**WORK TO BE COMPLETED**. Quote every line from the top of the listing down to and including the line that contains "the camera level".

**SUPPLIED MATERIAL**.
================================
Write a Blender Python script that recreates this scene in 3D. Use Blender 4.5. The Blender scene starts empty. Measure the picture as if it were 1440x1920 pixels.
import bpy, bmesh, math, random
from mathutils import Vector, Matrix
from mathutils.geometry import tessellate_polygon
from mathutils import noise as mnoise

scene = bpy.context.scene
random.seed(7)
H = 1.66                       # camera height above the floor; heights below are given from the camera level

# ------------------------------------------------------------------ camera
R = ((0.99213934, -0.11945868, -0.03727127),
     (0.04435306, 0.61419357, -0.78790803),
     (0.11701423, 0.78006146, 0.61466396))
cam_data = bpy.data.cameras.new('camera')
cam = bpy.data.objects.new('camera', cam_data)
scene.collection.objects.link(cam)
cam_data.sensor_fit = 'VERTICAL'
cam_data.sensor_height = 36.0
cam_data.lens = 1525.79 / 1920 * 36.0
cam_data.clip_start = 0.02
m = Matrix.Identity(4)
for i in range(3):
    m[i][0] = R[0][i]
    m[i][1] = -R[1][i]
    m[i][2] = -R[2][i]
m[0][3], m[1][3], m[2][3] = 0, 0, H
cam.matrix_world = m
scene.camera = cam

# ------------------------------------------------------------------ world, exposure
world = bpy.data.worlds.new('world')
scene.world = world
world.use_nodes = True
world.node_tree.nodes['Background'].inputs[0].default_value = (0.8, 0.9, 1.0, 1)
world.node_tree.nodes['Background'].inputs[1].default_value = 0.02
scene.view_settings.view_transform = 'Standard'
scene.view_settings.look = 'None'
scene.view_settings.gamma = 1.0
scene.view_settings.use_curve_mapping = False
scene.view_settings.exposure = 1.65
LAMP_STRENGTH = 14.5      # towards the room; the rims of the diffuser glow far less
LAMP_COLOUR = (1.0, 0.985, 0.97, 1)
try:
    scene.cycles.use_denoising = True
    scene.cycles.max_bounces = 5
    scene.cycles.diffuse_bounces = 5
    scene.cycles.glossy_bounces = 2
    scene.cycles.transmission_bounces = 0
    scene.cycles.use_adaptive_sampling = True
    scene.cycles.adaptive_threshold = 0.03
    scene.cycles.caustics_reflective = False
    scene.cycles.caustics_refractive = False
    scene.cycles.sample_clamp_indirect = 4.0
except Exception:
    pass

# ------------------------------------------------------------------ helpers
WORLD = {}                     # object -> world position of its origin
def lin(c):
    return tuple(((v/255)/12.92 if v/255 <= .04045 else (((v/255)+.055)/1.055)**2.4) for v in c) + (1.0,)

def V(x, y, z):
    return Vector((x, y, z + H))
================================
**ANSWER FOR THE TASK**.
Write a Blender Python script that recreates this scene in 3D. Use Blender 4.5. The Blender scene starts empty. Measure the picture as if it were 1440x1920 pixels.
import bpy, bmesh, math, random
from mathutils import Vector, Matrix
from mathutils.geometry import tessellate_polygon
from mathutils import noise as mnoise

scene = bpy.context.scene
random.seed(7)
H = 1.66                       # camera height above the floor; heights below are given from the camera level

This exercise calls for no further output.